• Dataset section:
+ + + +
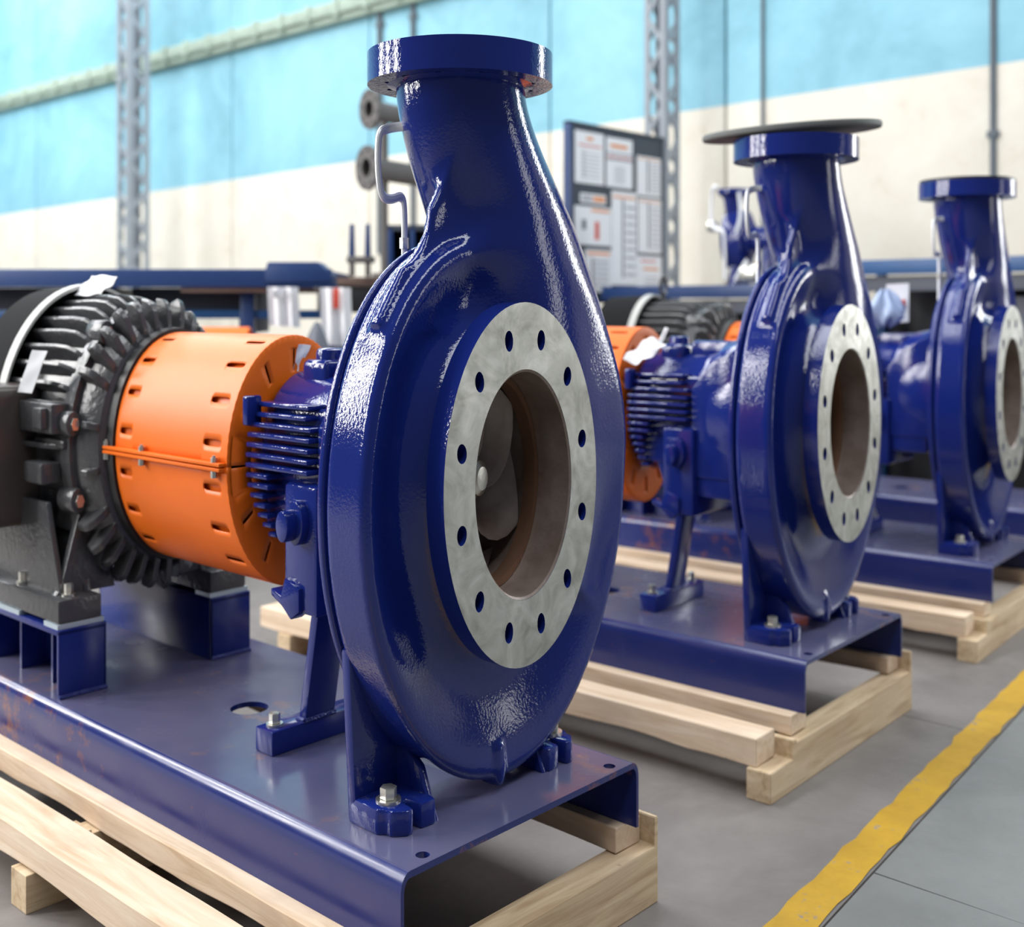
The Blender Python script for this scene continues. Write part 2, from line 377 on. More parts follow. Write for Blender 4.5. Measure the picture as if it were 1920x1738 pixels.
def lattice_column(x, y, w, h, step, label, rotz):
    t = thing('lattice_column', label, 'column', (x, y, 0), rotz); a = w / 2
    for sx in (-1, 1):
        for sy in (-1, 1):
            b = MB(); q = 0.24 * w
            b.box(sx * a - (q if sx > 0 else 0), sx * a + (q if sx < 0 else 0), sy * a - 0.008, sy * a + 0.008, 0, h)
            b.box(sx * a - 0.008, sx * a + 0.008, sy * a - (q if sy > 0 else 0), sy * a + (q if sy < 0 else 0), 0, h)
            b.out('post', 'greycol', t)
    MB().box(-a * 1.3, a * 1.3, -a * 1.3, a * 1.3, 0, 0.03, 0.004).out('base_plate', 'greycol', t)
    k = int(h / step)
    for i in range(k):
        z0, z1 = i * step, (i + 1) * step; s = 1 if i % 2 else -1; hw = 0.11 * w
        for sy in (-1, 1):
            MB().prism([(-s * a * .9 - hw, z0), (-s * a * .9 + hw, z0), (s * a * .9 + hw, z1), (s * a * .9 - hw, z1)], 'y', sy * a - 0.006, sy * a + 0.006).out('lacing_bar', 'greycol', t)
        for sx in (-1, 1):
            MB().prism([(s * a * .9 - hw, z0), (s * a * .9 + hw, z0), (-s * a * .9 + hw, z1), (-s * a * .9 - hw, z1)], 'x', sx * a - 0.006, sx * a + 0.006).out('lacing_bar', 'greycol', t)
    return t
lattice_column(-12.35, 6.15, 0.29, 5.0, 0.20, 'grey lattice steel column above the dark motor at the left', 0.0)
lattice_column(-4.06, 6.25, 0.20, 5.0, 0.155, 'grey lattice steel column beside the notice board', 0.0)

# ------------------------------------------------------------------ pump set (frame: suction face x = 0, shaft z = 0; meshes lifted by ZL so z = 0 is the baseplate's underside)
ZL = 0.4852
class PB(MB):
    def out(s, *a, **k): s.move((0, 0, ZL)); return MB.out(s, *a, **k)

def smin(a, b, k):
    h = np.maximum(k - np.abs(a - b), 0) / k
    return np.minimum(a, b) - h * h * k * 0.25
TH = np.radians([0, 45, 90, 135, 180, 225, 262, 285, 305, 330, 360])
RR = np.array([.300, .316, .332, .352, .376, .410, .440, .432, .38, .315, .300])
tt = np.linspace(0, 2 * PI, 721); rr0 = np.interp(tt, TH, RR)
ker = np.hanning(61); ker /= ker.sum()
rr0 = np.convolve(np.concatenate([rr0[-61:-1], rr0, rr0[1:61]]), ker, 'same')[60:-60]
def spiralR(th): return np.interp(np.mod(th, 2 * PI), tt, rr0)
NZ = np.array([-.16, .03, .08, .126, .177, .228, .26, .295, .335, .364, .385, .419, .4505, .483, .52])
NY = np.array([.175, .245, .240, .229, .210, .1905, .1715, .1442, .1156, .0892, .068, .0384, .0155, -.001, -.003])
NB = np.interp(NZ, [-.16, .03, .08, .18, .26, .335, .40, .48, .52], [.075, .095, .100, .108, .117, .125, .130, .1325, .1325])
EX = np.array([.110, .1628, .1625, .162, .1611, .1602, .1593, .158, .1544, .1487, .1466, .1403, .1355, .1321, .1321])
NA = np.sqrt(np.maximum(EX ** 2 - (.738 * NB) ** 2, 1e-4)) / .675
zz = np.linspace(-.16, .52, 300); kr = np.hanning(31); kr /= kr.sum()
def sm(v):
    q = np.interp(zz, NZ, v); p = np.concatenate([np.full(30, q[0]), q, np.full(30, q[-1])]); return np.convolve(p, kr, 'same')[30:-30]
SY, SA, SB = sm(NY), sm(NA), sm(NB)
def casing_sdf(x, y, z):
    rho = np.hypot(y, z); th = np.arctan2(-y, z)
    R = spiralR(th); thp = np.mod(th, 2 * PI)
    w = np.interp(thp, np.radians([0, 90, 180, 270, 360]), [.060, .062, .066, .067, .060])
    xb = -.210; xc = xb + w; r = .020
    hh = np.maximum(R - .178, .05); dip = .036 * np.exp(-((rho - .178 - .38 * hh) / (.36 * hh)) ** 2)
    qx = np.maximum(x - xc - w + dip, xc - w - x) + r; qr = rho - R + r
    # slightly crowned rim
    d = np.hypot(np.maximum(qx, 0), np.maximum(qr, 0)) + np.minimum(np.maximum(qx, qr), 0) - r
    neck = np.maximum(rho - .176, np.maximum(x + .03, -.2 - x))
    d = smin(d, neck, .055)
    yc = np.interp(z, zz, SY); a = np.interp(z, zz, SA); b = np.interp(z, zz, SB)
    xn = np.interp(z, [-.1, .1, .35, .5], [-.150, -.155, -.175, -.178])
    e = np.sqrt(((x - xn) / b) ** 2 + ((y - yc) / a) ** 2 + 1e-9)
    dn = (e - 1) * (a * b) / np.sqrt((b * (y - yc)) ** 2 / (a * a * e * e) + (a * (x - xn)) ** 2 / (b * b * e * e) + 1e-9)
    dn = np.clip(dn, -.2, .5); dn = np.maximum(dn, np.maximum(z - .505, -.16 - z))
    d = smin(d, dn, .05)
    # web between nozzle and casing shoulder
    n1 = (-.70, .71)
    wb_ = np.maximum(np.abs(x + .140) - .010, np.maximum((y + .100) * n1[0] + (z - .360) * n1[1], np.maximum(.2 - z, y - .03)))
    wb_ = np.maximum(wb_, .088 - np.hypot(y + .212, z - .349))
    d = smin(d, wb_, .03)
    # small rib under the casing
    rb = np.maximum(np.abs(y - .018) - .008, np.maximum(np.abs(x + .105) - .025, np.maximum(-.384 - z, z + .335)))
    d = smin(d, rb, .015)
    d = np.maximum(d, -np.maximum(rho - .1395, -.203 - x))
    return d
def surface_nets(f, lo, hi, h):
    ax = [np.arange(l, u + h, h) for l, u in zip(lo, hi)]
    X, Y, Z = np.meshgrid(*ax, indexing='ij'); F = f(X, Y, Z); S = F < 0
    nx, ny, nz = F.shape
    acc = np.zeros((nx - 1, ny - 1, nz - 1, 3)); cnt = np.zeros((nx - 1, ny - 1, nz - 1))
    G = np.stack([X, Y, Z], -1)
    import itertools
    for axis in range(3):
        o1, o2 = [k for k in range(3) if k != axis]
        for i, j in itertools.product((0, 1), (0, 1)):
            sl0 = [None] * 3; sl1 = [None] * 3
            sl0[axis] = slice(0, -1); sl1[axis] = slice(1, None)
            for o_, q in ((o1, i), (o2, j)): sl0[o_] = sl1[o_] = slice(q, (-1 if q == 0 else None))
            A, Bq = F[tuple(sl0)], F[tuple(sl1)]; cr = S[tuple(sl0)] != S[tuple(sl1)]
            t = np.where(cr, A / np.where(cr, A - Bq, 1), 0)
            P = G[tuple(sl0)] + t[..., None] * (G[tuple(sl1)] - G[tuple(sl0)])
            acc += np.where(cr[..., None], P, 0); cnt += cr
    act = cnt > 0; idx = np.full(act.shape, -1); idx[act] = np.arange(act.sum())
    V = acc[act] / cnt[act][:, None]; faces = []
    for axis in range(3):
        o1, o2 = [(1, 2), (2, 0), (0, 1)][axis]
        sl0 = [slice(1, -1)] * 3; sl1 = [slice(1, -1)] * 3
        sl0[axis] = slice(0, -1); sl1[axis] = slice(1, None)
        a, b = S[tuple(sl0)], S[tuple(sl1)]; cr = np.argwhere(a != b); flip = a[a != b]
        base = cr.copy(); base[:, o1] += 1; base[:, o2] += 1
        q = []
        for d1, d2 in ((1, 1), (0, 1), (0, 0), (1, 0)):
            c = base.copy(); c[:, o1] -= d1; c[:, o2] -= d2; q.append(idx[c[:, 0], c[:, 1], c[:, 2]])
        q = np.stack(q, 1); q[~flip] = q[~flip][:, ::-1]; faces.append(q)
    return V, np.concatenate(faces)
def casing_mesh():
    V, Fq = surface_nets(casing_sdf, (-.33, -.37, -.42), (.0, .52, .53), .0075)
    for _ in range(3):
        e = 1e-4; f0 = casing_sdf(V[:, 0], V[:, 1], V[:, 2])
        g = np.stack([(casing_sdf(*(V + e * np.eye(3)[k]).T) - f0) / e for k in range(3)], 1)
        stp = -f0[:, None] * g / np.maximum((g * g).sum(1, keepdims=True), .2)
        V = V + np.clip(stp, -.004, .004)
    me = bpy.data.meshes.new('volute_casing'); me.from_pydata((V + np.array([0, 0, ZL])).tolist(), [], Fq.tolist()); me.update()
    me.materials.append(M['blue']); me.shade_smooth()
    o = bpy.data.objects.new('volute_casing', me); COL.objects.link(o); return o

def ring_holes(b, axis, af, ab, r0, r1, rp, rh, n, ph, mi_f=0, mi_s=0, nu=8, nv=4, mi_b=None):
    def fn_(a): 
        if axis == 'x': return lambda u, v: (a, v * math.sin(u), v * math.cos(u))
        return lambda u, v: (v * math.cos(u), v * math.sin(u), a)
    hole = lambda t: (rh * math.cos(t) / rp, rh * math.sin(t))
    da = 2 * PI / n
    for i in range(n):
        u0 = ph + da * (i - .5)
        vf, ff, hf = cell(u0, u0 + da, r0, r1, hole, fn_(af), nu, nv)
        vb, fb, hb = cell(u0, u0 + da, r0, r1, hole, fn_(ab), nu, nv)
        b.raw(vf, ff, mi_f); b.raw(vb, fb, mi_s if mi_b is None else mi_b); k = len(hf)
        b.raw(hf + hb, [(j, (j + 1) % k, k + (j + 1) % k, k + j) for j in range(k)], mi_s)
        fo = fn_(0)
        for rad in (r0, r1):
            us = [u0 + da * j / nu for j in range(nu + 1)]
            b.raw([fn_(af)(u, rad) for u in us] + [fn_(ab)(u, rad) for u in us], [(j, j + 1, nu + 2 + j, nu + 1 + j) for j in range(nu)], mi_s)
    bmesh.ops.remove_doubles(b.bm, verts=b.bm.verts, dist=1e-5)
    bmesh.ops.recalc_face_normals(b.bm, faces=b.bm.faces)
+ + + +
• Given request:
Repeat the lines of the listing above verbatim, beginning at its first line and ending at the line containing "def out(s, *a, **k): s.move((0, 0, ZL));", which is included. Omit pictures.

• Reply to the exercise:
The Blender Python script for this scene continues. Write part 2, from line 377 on. More parts follow. Write for Blender 4.5. Measure the picture as if it were 1920x1738 pixels.
def lattice_column(x, y, w, h, step, label, rotz):
    t = thing('lattice_column', label, 'column', (x, y, 0), rotz); a = w / 2
    for sx in (-1, 1):
        for sy in (-1, 1):
            b = MB(); q = 0.24 * w
            b.box(sx * a - (q if sx > 0 else 0), sx * a + (q if sx < 0 else 0), sy * a - 0.008, sy * a + 0.008, 0, h)
            b.box(sx * a - 0.008, sx * a + 0.008, sy * a - (q if sy > 0 else 0), sy * a + (q if sy < 0 else 0), 0, h)
            b.out('post', 'greycol', t)
    MB().box(-a * 1.3, a * 1.3, -a * 1.3, a * 1.3, 0, 0.03, 0.004).out('base_plate', 'greycol', t)
    k = int(h / step)
    for i in range(k):
        z0, z1 = i * step, (i + 1) * step; s = 1 if i % 2 else -1; hw = 0.11 * w
        for sy in (-1, 1):
            MB().prism([(-s * a * .9 - hw, z0), (-s * a * .9 + hw, z0), (s * a * .9 + hw, z1), (s * a * .9 - hw, z1)], 'y', sy * a - 0.006, sy * a + 0.006).out('lacing_bar', 'greycol', t)
        for sx in (-1, 1):
            MB().prism([(s * a * .9 - hw, z0), (s * a * .9 + hw, z0), (-s * a * .9 + hw, z1), (-s * a * .9 - hw, z1)], 'x', sx * a - 0.006, sx * a + 0.006).out('lacing_bar', 'greycol', t)
    return t
lattice_column(-12.35, 6.15, 0.29, 5.0, 0.20, 'grey lattice steel column above the dark motor at the left', 0.0)
lattice_column(-4.06, 6.25, 0.20, 5.0, 0.155, 'grey lattice steel column beside the notice board', 0.0)

# ------------------------------------------------------------------ pump set (frame: suction face x = 0, shaft z = 0; meshes lifted by ZL so z = 0 is the baseplate's underside)
ZL = 0.4852
class PB(MB):
    def out(s, *a, **k): s.move((0, 0, ZL)); return MB.out(s, *a, **k)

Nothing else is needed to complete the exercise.